Dagblad van Zuidholland en 's Gravenhage/Jaargang 205/Nummer 89/Heden

‘Heden werd het stoffelijk overschot van een geacht stadgenoot naar zijn laatste rustplaats op Eik-en-Duinen gevoerd. […]’ door een anonieme schrijver
Afkomstig uit het Dagblad van Zuidholland en 's Gravenhage, zondag 14 en maandag 15 april 1872, bijvoegsel, [p. 1]. Publiek domein.

[ bijvoegsel, 1 ]Heden werd het stoffelijk overschot van een geacht stadgenoot naar zijn laatste rustplaats op Eik-en-Duinen gevoerd.
’t Was dat van den heer Silvester Philippus Pels, die Dingsdag aan zijn betrekkingen en de maatschappij ontviel.
De ontslapene was tot in hoogen ouderdom — hij bereikte den leeftijd van 78 jaren, als zijnde den 5n April 1794 te Amsterdam geboren — met grooten ijver, onmiskenbare bekwaamheid en geheele toewijding bij de administratie der posterijen werkzaam; eerst met 1o Maart jl. werd hij van zijn betrekking ontheven.
In het jaar 1814 zag hij zich tot klerk, in ’23 tot adjunct-commies en in ’25 tot commies aangesteld, in welken laatsten rang hij in ’31 bij het Ministerie van Finantiën, afdeeling posterijen, werd geplaatst.
Tot hoofdcommies bevorderd in 1845, klom hij in ’57 tot referendaris op, om als zoodanig nog vijftien jaren ten dienste van den Staat te arbeiden.
Mag de afdeeling posterijen wel een der meest omvangrijke bij het Departement genoemd worden, waar de eischen van de dienst en van het publiek, vooral in de laatste jaren, met den dag schier klommen; de heer Pels was er steeds door zijn helder hoofd en onvermoeide werkzaamheid uitstekend op zijn plaats.

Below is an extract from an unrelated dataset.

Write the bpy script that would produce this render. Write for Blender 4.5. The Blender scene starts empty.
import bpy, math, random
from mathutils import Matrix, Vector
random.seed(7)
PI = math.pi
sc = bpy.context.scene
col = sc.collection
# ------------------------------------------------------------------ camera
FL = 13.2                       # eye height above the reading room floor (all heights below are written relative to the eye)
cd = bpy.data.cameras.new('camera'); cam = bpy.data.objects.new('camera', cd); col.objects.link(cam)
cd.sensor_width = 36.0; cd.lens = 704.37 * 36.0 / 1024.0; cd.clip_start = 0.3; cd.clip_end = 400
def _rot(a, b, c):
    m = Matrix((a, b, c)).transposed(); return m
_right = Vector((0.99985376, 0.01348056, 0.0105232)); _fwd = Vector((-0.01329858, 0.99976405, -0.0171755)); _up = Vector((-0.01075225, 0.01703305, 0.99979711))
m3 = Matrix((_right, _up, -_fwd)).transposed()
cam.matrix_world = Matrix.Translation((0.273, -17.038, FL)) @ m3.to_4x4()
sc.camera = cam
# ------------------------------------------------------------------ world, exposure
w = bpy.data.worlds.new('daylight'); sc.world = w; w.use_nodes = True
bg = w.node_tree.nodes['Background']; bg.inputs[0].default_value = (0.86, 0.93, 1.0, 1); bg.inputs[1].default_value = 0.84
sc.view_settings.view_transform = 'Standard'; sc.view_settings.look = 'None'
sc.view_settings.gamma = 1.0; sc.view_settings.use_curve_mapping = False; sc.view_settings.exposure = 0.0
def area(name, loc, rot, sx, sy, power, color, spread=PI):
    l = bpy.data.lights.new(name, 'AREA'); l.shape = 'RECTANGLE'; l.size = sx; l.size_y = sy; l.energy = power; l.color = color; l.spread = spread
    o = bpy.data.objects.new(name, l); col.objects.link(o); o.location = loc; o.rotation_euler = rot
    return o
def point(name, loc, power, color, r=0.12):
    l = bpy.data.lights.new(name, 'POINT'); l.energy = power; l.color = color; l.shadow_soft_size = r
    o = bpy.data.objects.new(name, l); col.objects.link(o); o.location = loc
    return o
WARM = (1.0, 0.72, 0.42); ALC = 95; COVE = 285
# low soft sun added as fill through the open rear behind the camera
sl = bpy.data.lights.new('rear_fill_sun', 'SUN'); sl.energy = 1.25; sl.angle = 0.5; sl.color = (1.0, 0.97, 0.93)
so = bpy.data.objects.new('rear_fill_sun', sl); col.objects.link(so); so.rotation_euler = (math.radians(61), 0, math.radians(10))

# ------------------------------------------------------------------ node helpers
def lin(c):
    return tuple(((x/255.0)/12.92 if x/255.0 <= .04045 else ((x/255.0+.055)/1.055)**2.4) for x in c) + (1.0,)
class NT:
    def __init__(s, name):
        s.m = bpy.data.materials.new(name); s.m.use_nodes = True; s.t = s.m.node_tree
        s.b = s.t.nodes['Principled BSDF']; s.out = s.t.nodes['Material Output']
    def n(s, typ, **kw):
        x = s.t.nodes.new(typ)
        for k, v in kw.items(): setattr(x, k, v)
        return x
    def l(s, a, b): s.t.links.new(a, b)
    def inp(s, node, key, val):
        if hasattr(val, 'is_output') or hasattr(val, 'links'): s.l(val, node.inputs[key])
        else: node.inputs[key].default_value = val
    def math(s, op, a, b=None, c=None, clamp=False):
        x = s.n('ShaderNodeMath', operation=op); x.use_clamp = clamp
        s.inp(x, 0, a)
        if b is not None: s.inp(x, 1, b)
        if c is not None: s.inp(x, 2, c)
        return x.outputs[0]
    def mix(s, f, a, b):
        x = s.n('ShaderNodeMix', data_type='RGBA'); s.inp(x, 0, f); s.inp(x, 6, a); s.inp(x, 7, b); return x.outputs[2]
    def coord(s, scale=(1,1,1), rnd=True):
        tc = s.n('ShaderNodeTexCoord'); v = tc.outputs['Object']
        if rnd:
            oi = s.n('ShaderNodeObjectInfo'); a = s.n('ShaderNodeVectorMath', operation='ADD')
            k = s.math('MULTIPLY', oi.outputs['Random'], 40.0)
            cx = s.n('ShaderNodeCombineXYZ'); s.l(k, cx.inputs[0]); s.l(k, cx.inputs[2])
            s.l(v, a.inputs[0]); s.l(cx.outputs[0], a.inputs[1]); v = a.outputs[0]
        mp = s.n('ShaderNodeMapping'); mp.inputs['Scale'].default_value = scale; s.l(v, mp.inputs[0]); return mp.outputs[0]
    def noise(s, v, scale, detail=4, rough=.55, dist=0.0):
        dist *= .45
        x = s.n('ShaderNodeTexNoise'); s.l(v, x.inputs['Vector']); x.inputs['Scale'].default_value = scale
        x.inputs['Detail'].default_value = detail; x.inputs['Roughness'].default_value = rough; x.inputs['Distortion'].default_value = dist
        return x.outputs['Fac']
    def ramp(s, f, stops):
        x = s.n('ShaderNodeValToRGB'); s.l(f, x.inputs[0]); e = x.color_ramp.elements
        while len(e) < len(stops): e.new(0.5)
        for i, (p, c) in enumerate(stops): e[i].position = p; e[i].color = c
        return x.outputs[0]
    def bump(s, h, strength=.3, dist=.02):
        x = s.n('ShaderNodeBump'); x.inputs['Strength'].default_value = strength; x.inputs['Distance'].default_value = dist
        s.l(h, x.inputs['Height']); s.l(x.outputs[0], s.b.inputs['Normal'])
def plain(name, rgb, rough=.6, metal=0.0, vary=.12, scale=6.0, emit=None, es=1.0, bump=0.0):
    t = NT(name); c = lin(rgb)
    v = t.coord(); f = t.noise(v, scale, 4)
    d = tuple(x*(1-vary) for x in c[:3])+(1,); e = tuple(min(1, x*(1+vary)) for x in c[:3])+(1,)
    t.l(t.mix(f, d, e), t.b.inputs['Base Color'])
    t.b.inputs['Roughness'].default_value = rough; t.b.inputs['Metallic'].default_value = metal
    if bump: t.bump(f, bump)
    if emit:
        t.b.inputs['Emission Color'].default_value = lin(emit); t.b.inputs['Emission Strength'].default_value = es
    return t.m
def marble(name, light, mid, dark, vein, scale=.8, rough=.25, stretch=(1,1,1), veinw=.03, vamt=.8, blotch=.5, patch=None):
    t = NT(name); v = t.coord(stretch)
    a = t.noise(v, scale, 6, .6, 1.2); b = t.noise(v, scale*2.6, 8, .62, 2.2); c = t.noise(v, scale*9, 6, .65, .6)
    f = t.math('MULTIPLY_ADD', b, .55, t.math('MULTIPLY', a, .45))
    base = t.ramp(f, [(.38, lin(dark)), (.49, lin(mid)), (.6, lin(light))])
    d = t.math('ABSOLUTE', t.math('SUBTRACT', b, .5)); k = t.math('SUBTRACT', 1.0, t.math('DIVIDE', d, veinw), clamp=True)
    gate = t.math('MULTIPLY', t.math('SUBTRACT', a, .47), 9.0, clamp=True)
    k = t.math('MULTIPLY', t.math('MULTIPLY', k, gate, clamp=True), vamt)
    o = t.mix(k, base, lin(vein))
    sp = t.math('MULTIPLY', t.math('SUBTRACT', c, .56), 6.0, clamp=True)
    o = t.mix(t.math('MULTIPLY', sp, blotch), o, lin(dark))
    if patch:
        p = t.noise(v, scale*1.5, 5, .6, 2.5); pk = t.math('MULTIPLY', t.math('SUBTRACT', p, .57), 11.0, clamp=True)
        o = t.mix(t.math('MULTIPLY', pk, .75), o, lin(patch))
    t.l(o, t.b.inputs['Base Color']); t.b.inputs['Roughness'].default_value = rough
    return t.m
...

Zijn wetenschappelijke en tevens practische opleiding, die zijn plaatsing bij de posterijen vóórafging — hij was toch eerst student aan het Athenaeum Illustre te Amsterdam en daarna verbonden aan het kantoor van een Spaansch handelshuis — bleken een gewenschte voorbereiding te zijn geweest voor zijn optreding bij het vak, dat hij 58 jaren tot eer verstrekte.
Zijn voorlichting, waaraan men zooveel verpligt was, werd dan ook niet weinig aan het departement geschat en nu gemist, terwijl hij, door zijn welwillendheid en aangename vormen, hen die onder hem werkten zich tot vrienden maakte, welke indertijd zijn terugtreding en thans niet minder zijn verscheiden ten zeerste zullen betreuren.
’s Mans nagedachtenis zal dus in zegening blijven niet alleen bij zijn gezin, maar ook bij de talrijke vrienden, die hij zich in zijn ambtelijke loopbaan en daar buiten — ook in zijn kerkelijke betrekking bij de Duitsch-Evangelische gemeente — wist te verwerven.